Pero no todos los representantes pensaban igual. Tomás Manuel de Anchorena, diputado por Buenos Aires, le expone a Juan Manuel de Rosas en una carta su opinión: “Nos quedamos como atónitos con lo ridículo y extravagante de la idea” y aclara que no es la propuesta monárquica lo que causó rechazo, sino el hecho de “poner la mira en un monarca de la casta de los chocolates, cuya persona, si existía, probablemente tendríamos que sacarla borracha y cubierta de andrajos de alguna chuchería para colocarla en el trono”. Su propuesta en el Congreso de Tucumán fue coronar a un infante del Imperio del Brasil.
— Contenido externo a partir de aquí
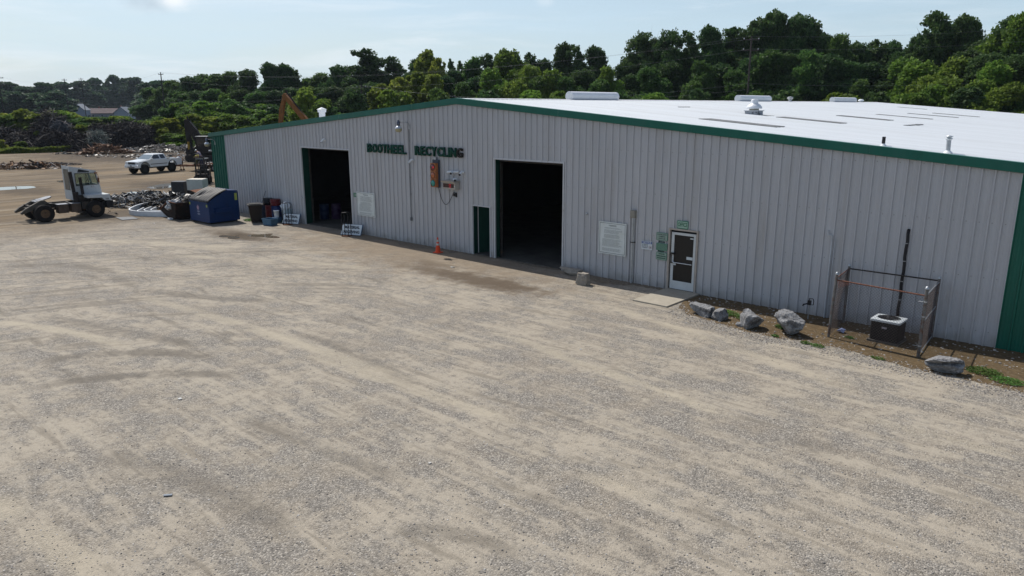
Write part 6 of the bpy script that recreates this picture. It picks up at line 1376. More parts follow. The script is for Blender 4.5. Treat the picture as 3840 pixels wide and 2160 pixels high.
def tree_proto(seed, H, W, m, base=.22, nl=8, dens=1.0, leaf=(.15, .31), openness=.0, droop=0.0, spread=1.0, lobes=None):
    """unit tree: height H, crown width W. Returns (trunk_mesh, crown_mesh)"""
    r = random.Random(seed); g = MB(); tips = []
    th = H*.50; g.cyl((0, 0, -.2), (0, 0, H*.15), .030*H*.55, .022*H*.55, 8, caps=False); cur = Vector((0, 0, H*.15)); rad = .022*H*.55
    top_ = []
    for k in range(6):
        nx = cur+Vector((r.gauss(0, .02*H), r.gauss(0, .02*H), H*.115)); g.cyl(cur, nx, rad, rad*.78, 7, caps=False)
        for _ in range(2 if k < 4 else 3):
            a = r.uniform(0, 6.28); ln = W*.5*r.uniform(.45, .95)*(1.0-.10*k)*spread; el = r.uniform(.25, .95)
            e1 = nx+Vector((math.cos(a)*ln*.5, math.sin(a)*ln*.5, ln*.5*el)); e2 = e1+Vector((math.cos(a+.3)*ln*.5, math.sin(a+.3)*ln*.5, ln*.55*el-droop*ln*.3))
            g.cyl(nx, e1, rad*.5, rad*.3, 5, caps=False); g.cyl(e1, e2, rad*.3, rad*.1, 4, caps=False); tips += [e1, e2]
            for _ in range(2):
                b_ = r.uniform(0, 6.28); e3 = e1+Vector((math.cos(b_), math.sin(b_), r.uniform(.1, .8)))*ln*.35; g.cyl(e1, e3, rad*.2, rad*.06, 4, caps=False); tips.append(e3)
        cur = nx; rad *= .78
    tips.append(cur)
    # crown lobes: irregular ellipsoids, leaves gathered in clumps near their surface
    lobes = []
    n0 = nl
    for i in range(n0):
        z = H*(base+.06+(1-base-.18)*(i+.5)/n0); f = 1-abs((z/H-base)/(1-base)-.42)*1.15; f = max(.28, f)
        a = r.uniform(0, 6.28); q = W*.26*f*r.uniform(.5, 1.2)*spread; lobes.append((Vector((q*math.cos(a), q*math.sin(a), z)), W*.5*f*r.uniform(.50, .78), H*.115*r.uniform(.8, 1.25)))
    lobes.append((Vector((r.gauss(0, W*.04), r.gauss(0, W*.04), H*.90)), W*.17, H*.10))
    cl = []
    for c, rx, rz_l in lobes:
        k = int(62*dens*(rx/1.8)**1.3)
        for _ in range(k):
            d = Vector((r.gauss(0, 1), r.gauss(0, 1), r.gauss(.15, 1))).normalized(); q = r.random()**.30
            p = Vector((c.x+d.x*rx*q, c.y+d.y*rx*q, c.z+d.z*rz_l*q))
            if openness and mn.noise(p*.45+Vector((seed, 0, 0))) > .32-openness*.5: continue
            if mn.noise(p*.30+Vector((0, seed*2.0, 0))) > .46: continue
            cl.append((p, r.uniform(.38, .85)*W/9))
    C = []
    for p, q in cl:
        k = int(34*r.uniform(.6, 1.3)); x = rng.normal(size=(k, 3)); x /= np.linalg.norm(x, axis=1)[:, None]; x *= (rng.random((k, 1))**.45)*q; x[:, 2] *= .62
        if droop: x[:, 2] -= np.abs(rng.normal(size=k))*droop*q*1.3
        C.append(x+np.array(p))
    C = np.concatenate(C); V = quads(C, 1, leaf[0], leaf[1])
    tmp = g.build('trunk', bark, fixn=False); tm = tmp.data; bpy.data.objects.remove(tmp)
    return tm, leafmesh('crown', V, m), H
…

Por lo que no es un espíritu republicano lo que le causa estupor al estanciero, sino la concepción elitista, clasista y racista que terminará imponiéndose en las clases dirigentes que fundaron, en la época de Roca, el Estado argentino. En el contraste entre la actitud de Belgrano y la de Anchorena respecto de los sectores populares, el Congreso se convierte en la caja de resonancia de los conflictos que una vez terminadas las guerras de independencia explotaran en forma brutal al compás de más de sesenta años de guerras civiles, represión y genocidio.
A sólo tres días de la declaración de la independencia los congresales querían saber, antes de dar el salto al abismo, qué posibilidades se les abrían y qué forma de gobierno sería la más conveniente para asegurarse el reconocimiento internacional.
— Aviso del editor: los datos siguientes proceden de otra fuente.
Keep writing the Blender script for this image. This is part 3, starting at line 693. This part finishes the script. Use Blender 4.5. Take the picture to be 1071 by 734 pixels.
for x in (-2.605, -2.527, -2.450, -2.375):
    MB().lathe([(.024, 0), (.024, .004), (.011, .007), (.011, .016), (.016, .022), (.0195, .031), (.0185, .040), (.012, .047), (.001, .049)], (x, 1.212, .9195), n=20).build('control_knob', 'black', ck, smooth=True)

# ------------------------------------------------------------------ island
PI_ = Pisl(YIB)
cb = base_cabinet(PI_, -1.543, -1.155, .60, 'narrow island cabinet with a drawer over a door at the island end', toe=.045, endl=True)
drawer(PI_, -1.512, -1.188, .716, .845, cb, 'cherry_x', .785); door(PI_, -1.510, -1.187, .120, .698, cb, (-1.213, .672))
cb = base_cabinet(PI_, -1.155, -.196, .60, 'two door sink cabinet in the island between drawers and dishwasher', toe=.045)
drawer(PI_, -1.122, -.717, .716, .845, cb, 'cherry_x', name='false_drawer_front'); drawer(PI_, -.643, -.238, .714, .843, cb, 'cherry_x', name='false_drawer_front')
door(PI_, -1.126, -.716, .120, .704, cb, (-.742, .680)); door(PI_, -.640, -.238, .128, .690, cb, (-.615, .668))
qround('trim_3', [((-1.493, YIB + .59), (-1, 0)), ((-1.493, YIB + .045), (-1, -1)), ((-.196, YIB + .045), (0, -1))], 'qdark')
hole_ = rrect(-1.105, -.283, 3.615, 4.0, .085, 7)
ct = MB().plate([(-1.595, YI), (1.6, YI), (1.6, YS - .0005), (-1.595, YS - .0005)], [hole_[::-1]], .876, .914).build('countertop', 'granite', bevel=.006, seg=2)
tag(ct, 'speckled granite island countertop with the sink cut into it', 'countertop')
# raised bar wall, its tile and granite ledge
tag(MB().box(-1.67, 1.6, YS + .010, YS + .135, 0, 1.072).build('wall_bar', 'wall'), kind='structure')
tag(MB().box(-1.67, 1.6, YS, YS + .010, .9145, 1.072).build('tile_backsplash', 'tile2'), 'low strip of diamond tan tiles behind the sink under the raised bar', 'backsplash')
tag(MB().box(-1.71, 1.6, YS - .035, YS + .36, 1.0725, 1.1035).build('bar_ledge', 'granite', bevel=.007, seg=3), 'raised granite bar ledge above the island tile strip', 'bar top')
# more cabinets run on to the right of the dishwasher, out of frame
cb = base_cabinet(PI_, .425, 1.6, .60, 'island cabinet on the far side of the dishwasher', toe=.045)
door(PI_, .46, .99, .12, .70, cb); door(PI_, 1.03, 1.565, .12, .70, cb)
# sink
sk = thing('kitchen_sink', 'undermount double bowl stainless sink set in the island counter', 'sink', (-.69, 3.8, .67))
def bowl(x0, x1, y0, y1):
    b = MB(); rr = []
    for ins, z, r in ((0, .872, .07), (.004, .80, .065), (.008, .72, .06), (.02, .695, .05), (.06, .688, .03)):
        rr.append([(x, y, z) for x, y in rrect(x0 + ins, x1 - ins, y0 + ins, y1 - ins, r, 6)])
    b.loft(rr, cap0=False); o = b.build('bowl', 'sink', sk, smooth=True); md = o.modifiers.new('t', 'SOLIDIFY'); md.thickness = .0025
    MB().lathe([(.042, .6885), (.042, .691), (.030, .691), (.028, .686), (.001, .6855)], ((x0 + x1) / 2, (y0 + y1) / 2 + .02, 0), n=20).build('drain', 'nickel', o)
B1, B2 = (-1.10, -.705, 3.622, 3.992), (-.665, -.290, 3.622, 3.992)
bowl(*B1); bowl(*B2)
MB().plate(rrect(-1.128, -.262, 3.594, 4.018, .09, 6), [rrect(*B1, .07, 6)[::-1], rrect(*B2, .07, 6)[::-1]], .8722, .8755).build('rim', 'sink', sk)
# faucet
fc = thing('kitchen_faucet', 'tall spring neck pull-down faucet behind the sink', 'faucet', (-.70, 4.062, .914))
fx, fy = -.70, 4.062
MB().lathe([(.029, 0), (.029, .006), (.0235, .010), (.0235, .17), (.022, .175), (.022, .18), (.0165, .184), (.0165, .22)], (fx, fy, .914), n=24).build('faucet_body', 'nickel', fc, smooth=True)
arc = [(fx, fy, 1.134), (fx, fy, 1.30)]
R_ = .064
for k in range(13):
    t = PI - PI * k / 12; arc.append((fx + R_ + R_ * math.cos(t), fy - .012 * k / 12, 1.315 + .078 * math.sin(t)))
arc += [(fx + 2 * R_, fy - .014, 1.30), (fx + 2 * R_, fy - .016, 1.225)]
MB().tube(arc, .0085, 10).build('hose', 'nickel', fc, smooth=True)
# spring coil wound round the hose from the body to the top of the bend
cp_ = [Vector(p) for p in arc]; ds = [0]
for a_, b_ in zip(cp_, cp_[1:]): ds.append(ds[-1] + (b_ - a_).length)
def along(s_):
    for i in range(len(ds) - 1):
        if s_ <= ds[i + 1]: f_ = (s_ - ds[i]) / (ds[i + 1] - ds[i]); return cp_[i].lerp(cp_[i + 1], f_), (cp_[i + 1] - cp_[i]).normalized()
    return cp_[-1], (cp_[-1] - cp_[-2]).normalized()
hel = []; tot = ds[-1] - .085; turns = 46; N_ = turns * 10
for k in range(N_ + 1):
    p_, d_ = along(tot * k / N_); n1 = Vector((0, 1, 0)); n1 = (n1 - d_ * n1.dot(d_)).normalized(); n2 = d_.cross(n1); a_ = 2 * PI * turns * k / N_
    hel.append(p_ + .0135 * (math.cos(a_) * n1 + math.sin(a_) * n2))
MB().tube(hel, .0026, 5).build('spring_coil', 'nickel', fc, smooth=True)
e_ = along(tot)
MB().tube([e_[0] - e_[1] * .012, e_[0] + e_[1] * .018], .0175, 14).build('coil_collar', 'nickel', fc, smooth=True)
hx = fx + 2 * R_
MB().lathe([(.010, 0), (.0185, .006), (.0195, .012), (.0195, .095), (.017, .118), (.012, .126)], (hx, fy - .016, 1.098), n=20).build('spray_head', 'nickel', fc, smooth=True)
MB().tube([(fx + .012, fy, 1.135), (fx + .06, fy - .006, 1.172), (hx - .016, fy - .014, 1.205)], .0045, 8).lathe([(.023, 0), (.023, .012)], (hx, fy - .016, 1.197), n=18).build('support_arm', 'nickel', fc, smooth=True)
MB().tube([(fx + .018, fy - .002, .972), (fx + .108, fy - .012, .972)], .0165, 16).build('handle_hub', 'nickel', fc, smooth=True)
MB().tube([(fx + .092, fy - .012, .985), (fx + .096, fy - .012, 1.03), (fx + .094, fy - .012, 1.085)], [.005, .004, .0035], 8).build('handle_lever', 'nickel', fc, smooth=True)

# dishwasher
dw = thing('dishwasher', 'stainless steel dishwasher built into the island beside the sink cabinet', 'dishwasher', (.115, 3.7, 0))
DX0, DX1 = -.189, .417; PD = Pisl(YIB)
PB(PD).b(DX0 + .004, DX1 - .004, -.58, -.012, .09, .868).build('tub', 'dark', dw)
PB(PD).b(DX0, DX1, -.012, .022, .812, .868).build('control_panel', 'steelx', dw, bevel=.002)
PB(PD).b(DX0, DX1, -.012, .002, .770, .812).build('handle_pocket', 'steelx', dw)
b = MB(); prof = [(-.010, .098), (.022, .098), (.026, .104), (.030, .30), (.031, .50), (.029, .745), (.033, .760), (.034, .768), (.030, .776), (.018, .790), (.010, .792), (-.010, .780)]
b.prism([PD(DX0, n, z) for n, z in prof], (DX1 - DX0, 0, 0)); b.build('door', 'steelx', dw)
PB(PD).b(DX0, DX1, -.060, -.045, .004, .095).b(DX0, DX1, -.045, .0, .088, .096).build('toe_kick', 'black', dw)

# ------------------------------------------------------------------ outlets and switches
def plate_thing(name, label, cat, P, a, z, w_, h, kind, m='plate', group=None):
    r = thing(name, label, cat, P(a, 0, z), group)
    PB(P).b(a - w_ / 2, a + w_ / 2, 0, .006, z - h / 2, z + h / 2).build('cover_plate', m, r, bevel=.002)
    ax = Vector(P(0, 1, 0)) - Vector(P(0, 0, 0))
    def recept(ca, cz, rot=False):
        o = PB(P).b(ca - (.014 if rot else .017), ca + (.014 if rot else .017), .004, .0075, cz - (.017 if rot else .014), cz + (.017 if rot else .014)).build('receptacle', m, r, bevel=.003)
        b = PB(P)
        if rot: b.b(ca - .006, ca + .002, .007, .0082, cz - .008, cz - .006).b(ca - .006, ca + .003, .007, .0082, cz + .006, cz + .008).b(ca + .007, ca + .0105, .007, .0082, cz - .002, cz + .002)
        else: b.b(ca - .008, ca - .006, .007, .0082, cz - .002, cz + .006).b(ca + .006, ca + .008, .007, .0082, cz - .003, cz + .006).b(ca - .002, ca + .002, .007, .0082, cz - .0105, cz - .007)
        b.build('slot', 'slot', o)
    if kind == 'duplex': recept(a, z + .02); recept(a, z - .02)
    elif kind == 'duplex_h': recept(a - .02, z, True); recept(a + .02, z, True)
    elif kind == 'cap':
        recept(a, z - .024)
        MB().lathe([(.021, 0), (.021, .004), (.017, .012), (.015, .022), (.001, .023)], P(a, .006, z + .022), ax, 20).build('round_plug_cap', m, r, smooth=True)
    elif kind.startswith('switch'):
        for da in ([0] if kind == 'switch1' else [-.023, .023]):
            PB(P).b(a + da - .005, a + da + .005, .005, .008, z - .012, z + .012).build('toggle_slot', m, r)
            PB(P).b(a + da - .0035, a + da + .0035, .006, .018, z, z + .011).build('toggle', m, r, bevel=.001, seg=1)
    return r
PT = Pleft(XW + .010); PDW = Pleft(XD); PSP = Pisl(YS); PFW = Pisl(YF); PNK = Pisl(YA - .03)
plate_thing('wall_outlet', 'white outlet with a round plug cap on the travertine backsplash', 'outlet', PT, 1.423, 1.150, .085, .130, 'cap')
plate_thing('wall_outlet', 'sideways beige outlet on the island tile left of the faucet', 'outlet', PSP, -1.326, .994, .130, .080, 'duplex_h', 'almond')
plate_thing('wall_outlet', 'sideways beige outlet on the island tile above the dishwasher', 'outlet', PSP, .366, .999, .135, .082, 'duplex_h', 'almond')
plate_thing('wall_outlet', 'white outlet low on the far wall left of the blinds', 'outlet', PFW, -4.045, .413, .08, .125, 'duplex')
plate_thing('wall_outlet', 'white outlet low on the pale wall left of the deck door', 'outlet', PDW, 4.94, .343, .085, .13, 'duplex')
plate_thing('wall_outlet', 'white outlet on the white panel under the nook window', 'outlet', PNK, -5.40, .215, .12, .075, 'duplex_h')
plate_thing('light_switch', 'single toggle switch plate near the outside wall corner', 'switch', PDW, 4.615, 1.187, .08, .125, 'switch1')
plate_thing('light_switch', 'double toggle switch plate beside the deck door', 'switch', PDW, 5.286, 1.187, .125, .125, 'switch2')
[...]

Inglaterra tenía un fuerte compromiso con la corona española y no estaba dispuesta a romperlo, pero al mismo tiempo tenía un enorme interés en desarrollar el libre comercio con América, por lo que si bien no tomó bajo su protección a las ex colonias, tampoco intervino en su contra ni permitió que España involucrara a otras potencias europeas. Esta actitud de aparente prescindencia resultó ser de gran beneficio para los independentistas americanos. Por eso decidir la forma de gobierno a adoptar estaba estrechamente vinculado con la suerte que el futuro podía deparar.
El 9 de julio de 1816 constituye el segundo acto en el proceso emancipatorio y resulta altamente llamativo que, en la actualidad, las principales publicaciones argentinas de historia provenientes del mundo académico prácticamente no registren, en por lo menos los últimos quince años, ningún estudio sobre las sesiones del Congreso de Tucumán y los debates en torno de la independencia.
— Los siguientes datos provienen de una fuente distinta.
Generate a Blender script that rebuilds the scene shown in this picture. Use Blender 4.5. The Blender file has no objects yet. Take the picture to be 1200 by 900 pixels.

Producto del cansancio de los pueblos, elegido en medio de la indiferencia pública, “federal” por su composición y tendencia y “unitario” por la fuerza de las cosas, revolucionario por su origen y reaccionario en sus ideas, creando y ejerciendo directamente el Poder Ejecutivo sin ser obedecido por los pueblos que representaba, sin haber dictado una sola ley positiva en el curso de su existencia, proclamando la monarquía cuando fundaba una república, atravesado por divisiones locales siendo el único vínculo de la unidad nacional, este famoso Congreso de Tucumán salvó, sin embargo, a la revolución y a pesar de dejar expuestas las diferencias que se manifestarán sangrientamente en lo sucesivo, se atrevió a proclamar la independencia.
La declaración se distribuyó entre los pueblos en castellano, quechua y aymara. Imitando el modelo norteamericano se autobautizaron: Provincias Unidas de Sudamérica y dejaron abierta la posibilidad de sumar la Nación a los pueblos que quisieran integrarla.
Pero qué forma de gobierno elegirían y qué lugar ocuparían los sectores populares, mayoritariamente integrantes de los pueblos originarios, son problemas que no resolvió el Congreso. Las diferentes posturas quedaron expuestas desde entonces.
* Profesor de Historia. Filosofía y letras, UBA.